(no subject)

Jul 31, 2013 17:04

I envision a web series. A web series involving comedy, parodies, and movies. Excited yet? Okay, I know the web is packed to the gills with spoof videos, comics, reviewers, and dudes sitting in front of their webcams posting 15 minute tirades about Xbox One. And I could easily do any one of those (I've never played an Xbox before, but I have a natural talent for being angry in front of a crappy, built in microphone), but here's the thing...I want to do something challenging! Something that involves the cooperation of other people. Something that will involve writing, editing, developing, and other difficulties.

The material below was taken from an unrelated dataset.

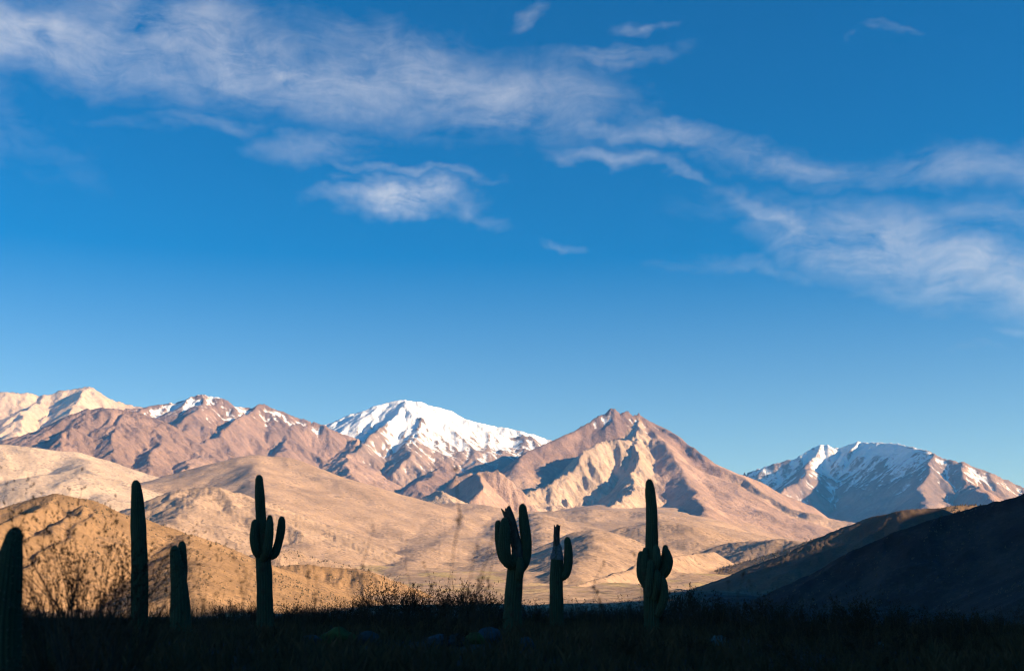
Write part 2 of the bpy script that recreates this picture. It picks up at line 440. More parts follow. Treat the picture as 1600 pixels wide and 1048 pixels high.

Something that will start out small and ineffectual and may or may not improve if I can continue filming and working out the kinks. Something that may fall flat on its ass right from the get-go and never recover, and even if it does, nobody may care enough to watch. This is the chance I want to take, because this is what makes creating anything enjoyable and worth pursuing. It's the challenge. So here's the concept: A local, small-town community theater wants to attract wider audiences, so some of the more ambitious members start putting on stage versions of popular things: TV shows, music videos, blockbuster movies, anything that will get an audience's attention. And they may have different ideas in mind. Someone may want to stage a musical version of The Notebook. One of the more activist theatricals may have a gender-swapped reinterpretation of Chicago. One may consider bringing Game of Thrones to the stage only to struggle with all the ways to stage it without making the elderly local audience cry out 'blasphemy!' The series could be a series of sketches: the onstage productions themselves, or it could be a combination of performance and behind the scenes work. We can get to know the actors, production team, and producers as characters. We can see what drives them, what brought them to the theater in the first place, what their relationships are with each other, and how they deal with the challenges of realizing their vision. Now granted, a lot of these ideas are nothing new. We've seen stuff like this in movies like "Ed Wood" or "Waiting for Guffman", but first of all everything is derivative in some way. And second of all, as often as it's been done, the backstage genre is almost always fascinating when done right.